Appealing to God’s sovereign work to ensure the redemption of sin so as to prove that God sovereignly works to bring about all the sin that was redeemed is an absurd, self-defeating argument. It would be tantamount to arguing that because a police department set up a sting operation to catch a notorious drug dealer, that the police department is responsible for every single intention and action of that drug dealer at all times. Proof that the police department worked in secretive ways to hide their identities, use evil intentions, and work out the circumstances in such a way that the drug dealer would do what they wanted him to do (sell drugs) at that particular moment in time does not suggest that the police are in anyway responsible for all that drug dealer has done or ever will do. We celebrate and reward the actions of this police department because they are working to stop the drug activity, not because they are secretly causing all of it so as to stop some of it. Teaching that God brings about all sin based on how He brought about Calvary is like teaching that the police officer brings about every drug deal based on how he brought about one sting operation.
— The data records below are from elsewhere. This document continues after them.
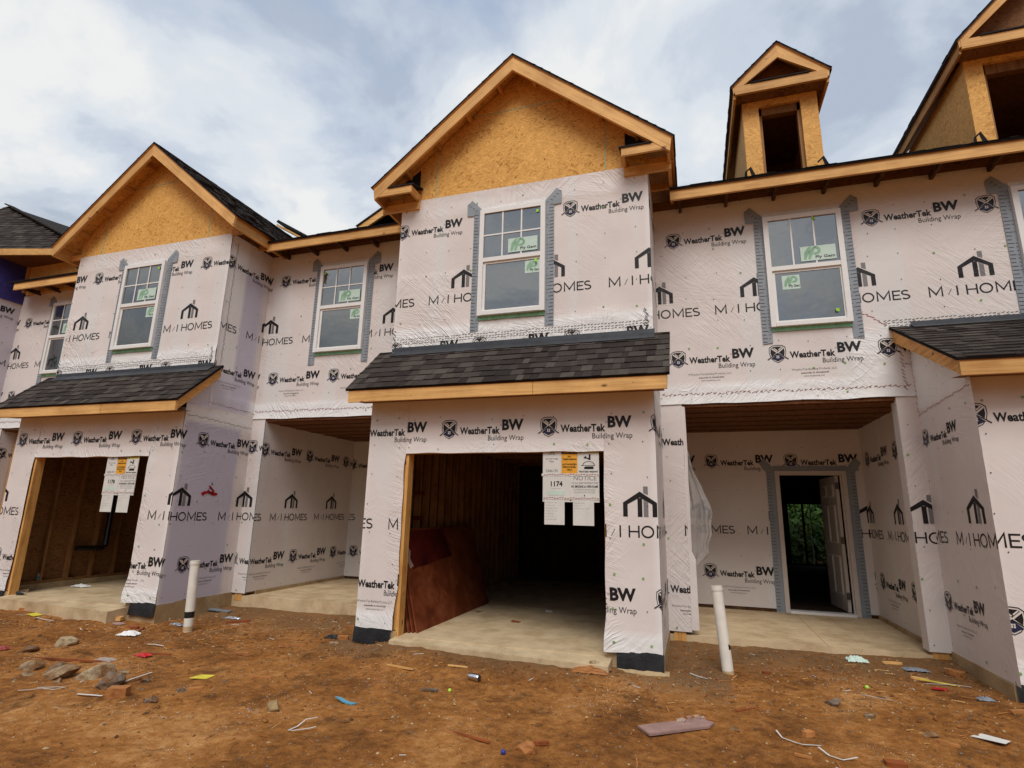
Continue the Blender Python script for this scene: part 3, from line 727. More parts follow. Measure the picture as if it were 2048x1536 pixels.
def garage_interior(par, xl, xr, kind):
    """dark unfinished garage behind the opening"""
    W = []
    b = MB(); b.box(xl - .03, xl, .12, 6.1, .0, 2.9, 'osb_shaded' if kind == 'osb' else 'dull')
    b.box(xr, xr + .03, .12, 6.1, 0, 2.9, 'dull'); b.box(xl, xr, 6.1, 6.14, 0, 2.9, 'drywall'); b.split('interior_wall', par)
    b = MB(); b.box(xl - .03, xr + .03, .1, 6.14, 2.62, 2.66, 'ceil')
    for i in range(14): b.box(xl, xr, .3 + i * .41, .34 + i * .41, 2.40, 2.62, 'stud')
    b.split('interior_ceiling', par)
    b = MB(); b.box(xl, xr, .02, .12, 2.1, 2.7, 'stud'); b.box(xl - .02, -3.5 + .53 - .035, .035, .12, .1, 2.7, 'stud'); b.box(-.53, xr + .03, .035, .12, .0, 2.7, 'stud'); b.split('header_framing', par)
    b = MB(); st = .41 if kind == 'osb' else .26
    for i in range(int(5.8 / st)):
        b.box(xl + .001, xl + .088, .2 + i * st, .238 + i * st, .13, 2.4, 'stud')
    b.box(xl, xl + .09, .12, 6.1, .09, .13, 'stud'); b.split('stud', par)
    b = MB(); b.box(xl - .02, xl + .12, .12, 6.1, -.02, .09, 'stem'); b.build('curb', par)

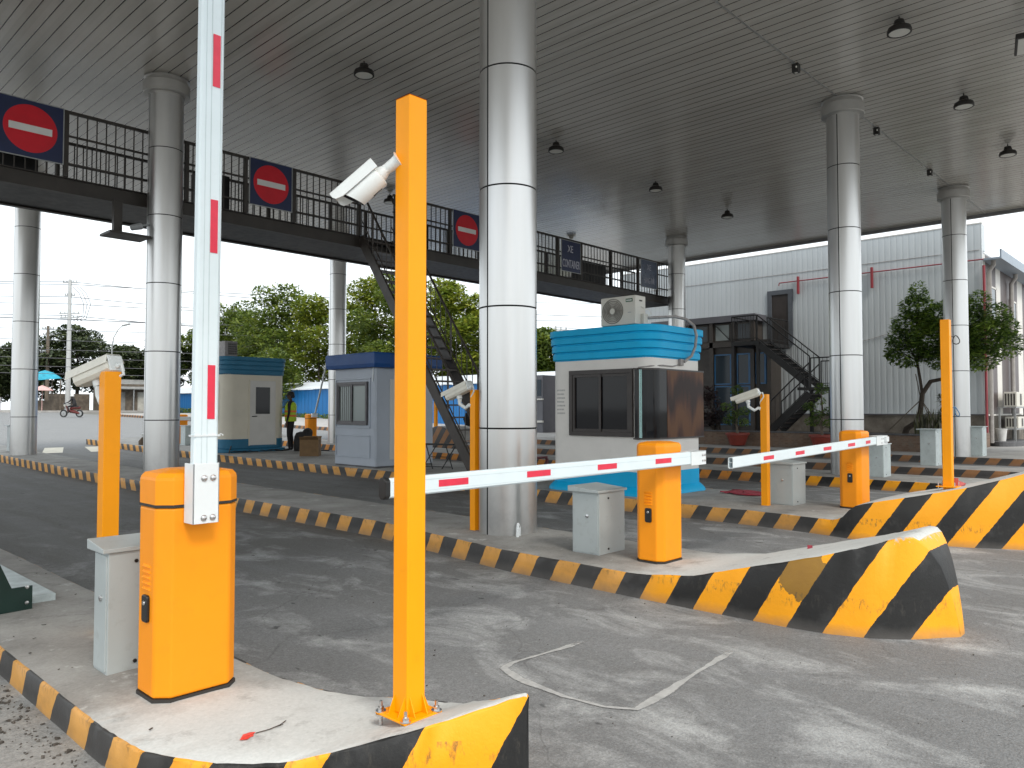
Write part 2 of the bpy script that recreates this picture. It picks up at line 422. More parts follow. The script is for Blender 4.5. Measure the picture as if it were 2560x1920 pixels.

Yes, at times the scriptures do speak of God “hardening” men’s hearts (Ex. 7; Rm. 9), blinding them with a “spirit of stupor” (Rm. 11:8) and delaying their healing by use of parabolic language (Mk. 4:11-12, 34; Matt. 16:20), and He always does so for a redemptive good. <more on this HERE>  But the reason such passages stand out so distinctly from the rest of scripture is because of their uniqueness. If God worked this way in every instance these texts would make no sense. After all, what is there for God to harden, provoke, or restrain if not the autonomous will of creatures?

If everything is under the meticulous control of God’s sovereign work what is left to permit and/or restrain except that which He is already controlling? Is God merely restraining something that He perviously determined? Why blind eyes from seeing something the were “naturally” predetermined not to see? Why put a parabolic blind fold on a corpse-like dead sinner incapable of seeing spiritual truth? These are questions many Calvinists seem unwilling to entertain at any depth. <for more CLICK HERE>

We must understand that God, like the police department in the analogy above, may be hiding His identity at times and working to use the evil intentions of bad men for a greater good, but that in no way impugns His character by suggesting He is “the cause of all things that are.” And it certainly does not suggest that every evil desire and intention is “brought about to glorify God” as explicitly taught by Calvinism’s actual claims reflected in the quotes above.

Please notice I said “Calvinism’s ACTUAL CLAIMS.” I want to draw everyone’s attention to that because what typically follows this line of argumentation is a Calvinist’s appeal to the “you too fallacy” (i.e. “you too” have the same problem because you affirm omniscience.) But be aware, I am opposing an ACTUAL CLAIM of Calvinism and Calvinists are attempting to argue that I have the same problem based NOT ON OUR ACTUAL CLAIMS, but based on their own philosophical speculation about the infinite nature of divine omniscience (i.e. if God knows something and does not prevent it, that somehow proves that He brought it about for His own self-glorification). Notice, however, that none of our scholars ACTUALLY MAKE THIS CLAIM, therefore the Calvinistic argument is fallacious because it assumes true the very position we oppose (see question begging fallacy). If Calvinists are going to oppose our position they have to deal with the ACTUAL CLAIMS of our scholars, not their own philosophical conclusions. In making this “you too” argument, the Calvinist has unwittingly become guilty of the very straw-man fallacy they often attempt to lay on us for opposing “Calvinism’s ACTUAL CLAIMS.”